__What this task involves__.
The lines to be extracted run from the start of the listing through the line containing "bm, 'disc', k)"; copy them exactly and nothing else.

########

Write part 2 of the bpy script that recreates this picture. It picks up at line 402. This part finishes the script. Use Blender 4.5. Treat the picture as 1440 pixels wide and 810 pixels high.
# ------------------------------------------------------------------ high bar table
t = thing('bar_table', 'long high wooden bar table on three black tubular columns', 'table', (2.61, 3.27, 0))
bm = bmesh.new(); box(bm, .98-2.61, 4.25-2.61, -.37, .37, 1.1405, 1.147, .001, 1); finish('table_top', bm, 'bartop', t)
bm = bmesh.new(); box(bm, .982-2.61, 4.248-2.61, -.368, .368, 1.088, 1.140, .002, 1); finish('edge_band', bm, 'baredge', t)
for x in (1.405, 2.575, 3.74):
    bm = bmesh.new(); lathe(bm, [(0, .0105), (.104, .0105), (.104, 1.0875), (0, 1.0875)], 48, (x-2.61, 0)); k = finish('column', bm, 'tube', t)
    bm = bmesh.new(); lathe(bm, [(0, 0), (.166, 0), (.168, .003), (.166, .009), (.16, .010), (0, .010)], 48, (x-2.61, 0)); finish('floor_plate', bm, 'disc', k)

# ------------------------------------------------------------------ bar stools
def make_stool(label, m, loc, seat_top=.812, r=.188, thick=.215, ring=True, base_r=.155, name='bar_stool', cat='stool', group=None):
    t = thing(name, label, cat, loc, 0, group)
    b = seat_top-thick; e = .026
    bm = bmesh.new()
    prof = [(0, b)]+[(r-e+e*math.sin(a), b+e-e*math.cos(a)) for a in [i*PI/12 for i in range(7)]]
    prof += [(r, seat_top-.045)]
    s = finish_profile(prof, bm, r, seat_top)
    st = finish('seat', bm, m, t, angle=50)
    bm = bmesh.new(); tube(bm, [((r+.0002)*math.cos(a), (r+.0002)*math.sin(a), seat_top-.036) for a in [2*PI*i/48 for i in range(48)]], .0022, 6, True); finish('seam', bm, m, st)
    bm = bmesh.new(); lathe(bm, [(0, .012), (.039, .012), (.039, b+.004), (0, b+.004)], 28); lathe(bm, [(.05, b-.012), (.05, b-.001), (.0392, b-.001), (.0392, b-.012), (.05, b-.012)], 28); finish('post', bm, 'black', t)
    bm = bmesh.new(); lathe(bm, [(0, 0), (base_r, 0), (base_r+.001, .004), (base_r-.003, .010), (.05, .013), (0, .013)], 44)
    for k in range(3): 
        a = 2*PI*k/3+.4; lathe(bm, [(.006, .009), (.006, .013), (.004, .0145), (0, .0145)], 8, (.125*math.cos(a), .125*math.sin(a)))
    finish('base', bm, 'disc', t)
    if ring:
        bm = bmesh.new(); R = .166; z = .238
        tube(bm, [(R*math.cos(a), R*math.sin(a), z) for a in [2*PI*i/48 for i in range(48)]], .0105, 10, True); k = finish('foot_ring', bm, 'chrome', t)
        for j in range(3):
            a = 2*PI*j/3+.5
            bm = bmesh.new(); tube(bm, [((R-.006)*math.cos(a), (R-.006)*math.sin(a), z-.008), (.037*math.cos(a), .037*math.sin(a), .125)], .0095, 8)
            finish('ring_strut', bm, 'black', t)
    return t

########

__Response__.
Write part 2 of the bpy script that recreates this picture. It picks up at line 402. This part finishes the script. Use Blender 4.5. Treat the picture as 1440 pixels wide and 810 pixels high.
# ------------------------------------------------------------------ high bar table
t = thing('bar_table', 'long high wooden bar table on three black tubular columns', 'table', (2.61, 3.27, 0))
bm = bmesh.new(); box(bm, .98-2.61, 4.25-2.61, -.37, .37, 1.1405, 1.147, .001, 1); finish('table_top', bm, 'bartop', t)
bm = bmesh.new(); box(bm, .982-2.61, 4.248-2.61, -.368, .368, 1.088, 1.140, .002, 1); finish('edge_band', bm, 'baredge', t)
for x in (1.405, 2.575, 3.74):
    bm = bmesh.new(); lathe(bm, [(0, .0105), (.104, .0105), (.104, 1.0875), (0, 1.0875)], 48, (x-2.61, 0)); k = finish('column', bm, 'tube', t)
    bm = bmesh.new(); lathe(bm, [(0, 0), (.166, 0), (.168, .003), (.166, .009), (.16, .010), (0, .010)], 48, (x-2.61, 0)); finish('floor_plate', bm, 'disc', k)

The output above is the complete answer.